"We are foreign prisoners in Shanghai Qingpu prison China. Forced to work against our will. Please help us and notify human rights organisation." That was a message a six-year-old found inside a Christmas card bought from Tesco. After the news emerged, Tesco suspended production of charity Christmas cards at the Chinese factory.
China later denied accusations of forced labour at the Shanghai prison. The Sunday Times newspaper said the message in the charity card sold by British supermarket giant Tesco read: "We are foreign prisoners in Shanghai Qingpu Prison China. Forced to work against our will."

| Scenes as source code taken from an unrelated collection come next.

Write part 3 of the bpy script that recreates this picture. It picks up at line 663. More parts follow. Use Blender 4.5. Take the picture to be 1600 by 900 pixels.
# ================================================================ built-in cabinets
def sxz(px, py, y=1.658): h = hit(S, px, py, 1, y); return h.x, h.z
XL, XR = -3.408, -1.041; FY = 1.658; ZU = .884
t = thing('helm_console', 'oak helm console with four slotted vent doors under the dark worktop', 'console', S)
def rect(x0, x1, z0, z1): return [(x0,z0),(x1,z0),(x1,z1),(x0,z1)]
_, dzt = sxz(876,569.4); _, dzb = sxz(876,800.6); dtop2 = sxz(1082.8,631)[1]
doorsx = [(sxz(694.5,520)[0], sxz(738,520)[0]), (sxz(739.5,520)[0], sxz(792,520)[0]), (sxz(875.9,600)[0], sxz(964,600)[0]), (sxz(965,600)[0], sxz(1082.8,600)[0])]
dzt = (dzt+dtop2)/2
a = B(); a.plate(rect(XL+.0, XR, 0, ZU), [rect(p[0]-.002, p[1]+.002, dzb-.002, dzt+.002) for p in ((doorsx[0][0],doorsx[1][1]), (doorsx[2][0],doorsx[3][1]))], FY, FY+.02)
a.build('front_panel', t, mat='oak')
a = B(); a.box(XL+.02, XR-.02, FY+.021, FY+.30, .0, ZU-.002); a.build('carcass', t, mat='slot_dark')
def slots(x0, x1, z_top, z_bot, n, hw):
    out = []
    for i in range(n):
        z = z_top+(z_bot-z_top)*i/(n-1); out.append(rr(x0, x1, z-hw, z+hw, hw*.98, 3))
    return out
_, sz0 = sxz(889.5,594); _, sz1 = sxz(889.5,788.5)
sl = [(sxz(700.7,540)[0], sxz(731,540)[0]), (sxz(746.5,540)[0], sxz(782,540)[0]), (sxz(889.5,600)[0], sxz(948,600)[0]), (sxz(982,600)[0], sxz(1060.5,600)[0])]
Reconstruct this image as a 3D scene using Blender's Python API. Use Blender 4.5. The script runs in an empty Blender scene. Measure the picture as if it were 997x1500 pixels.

China's Foreign Ministry spokesman Geng Shuang told a press briefing: "I can responsibly say, according to the relevant organs, Shanghai's Qingpu prison does not have this issue of foreign prisoners being forced to work."
'A farce created by Mr. Humphrey'
Shuang dismissed the whole story as "a farce created by Mr. Humphrey". Humphrey did not immediately respond to requests for comment on the ministry's statement.
The message inside the card said whoever received it should contact Peter Humphrey, a British former journalist and corporate fraud investigator who was imprisoned in the same jail from 2014-2015. Humphrey spent 23 months in prison on charges of illegally obtaining private records of Chinese citizens and selling the information to clients including drugmaker GlaxoSmithKline.
The Sunday Times said the message had been found by six-year-old Florence Widdicombe who showed it to her father. He then contacted Humphrey via LinkedIn.
Writing in the Sunday Times, Humphrey said he did not know the identities or the nationalities of the prisoners, but he "had no doubt they are Qingpu prisoners who knew me before my release in June 2015". Humphrey said during his trial he had not thought his activities in China were illegal.